Required prior knowledge

This workshop is tailored to cybersecurity practitioners that either actively create
malware detection and identification rules with YARA or intend to start doing so.
Participants must be familiar with:

• Basic understanding of YARA rules
• Basic knowledge of static binary analysis with disassemblers
• Basic knowledge of the x86/x64 instruction set

Required system setup
- Recommended OS: Ubuntu
- CPU Arch: Intel 32/64-bit (ARM not supported)
- Minimum of 8GB RAM, 16GB recommended
- Minimum of 100GB free disk space, 150GB recommended

Background

YARA is a commonly used tool to detect and identify malware. There are roughly two
types of YARA rules used on binary files: 1) based on metadata and strings and 2)
based on code / instruction sequences.
There are benefits by basing YARA rules on code. Since code reuse is frequent
amongst binaries of a malware family, it offers plenty of options to base a YARA rule
on. If the chosen code is stable across multiple variants of a malware, then it can
result in very robust rules.
This approach comes with certain challenges. A key aspect is being able to find
stable / heavily reused code amongst many binaries of a malware family. Unless some sort of automation is at play, this quickly becomes difficult and time-
consuming. Once suitable reused code is identified, it needs to be turned into a YARA rule, so that it works even when compiler differences, optimizations or instruction set changes are involved.
Addressing these challenges and adding some automation along the way, enables
the creation of robust YARA rules with less manual effort.

Workshop content

The goal of this workshop is to create robust YARA rules for a handful of malware
families based on automatically identifying shared code between many binaries of a
family.

The approach includes the following parts:

• Study a set of good and bad examples of existing YARA rules to provide
  some background.
• Pre-process a set of malware binaries, as well as goodware binaries to make
  their code searchable on the granularity of a function.
• We automatically identify which functions are reused frequently for a malware
  family.
• We need to exclude functions that are part of compilers, libraries or other
  malware families to avoid creating false positives.
• From the set of reused functions, we will extract instruction sequences to
  create YARA rules with.
• We will vet our new rules against the corpus of binaries to check for false
  positives and adjust the rule creation accordingly.

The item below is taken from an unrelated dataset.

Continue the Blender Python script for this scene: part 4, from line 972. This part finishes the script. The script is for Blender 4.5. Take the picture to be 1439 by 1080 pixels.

We will look at the following real-world challenges:

• All binaries share library code from the compiler or 3rd party libraries. This
  code is not useful for malware identification and will need to be filtered out
  during the process.
• How to reliably generate a YARA rule from a set of instruction sequences.
• We need to make choices on how many and which instructions of a function
  and how many functions in total we want to consider building a Yara rule. A
  good balance has to be found.
• The quality of the function similarity algorithm is crucial in finding the right
  matches. Especially since compiler versions, compiler optimization flags and
  instruction set differences have to be considered.
• The quality of the disassembler in detecting functions and their content
  strongly influences the quality of results.

During the workshop, we will be exclusively using open source tools and a set of
publicly available binaries in unpacked form.

The takeaways for the participants of this workshop are:

• Understanding the differences between good and bad YARA rules, be it
  based on code or based on strings/metadata.
• Understanding the code reuse approach to YARA rules writing, with its
  benefits and challenges.
• Understanding of the tooling required to identify code reuse over many
  binaries.
• Understanding how to apply this process to real-world malware.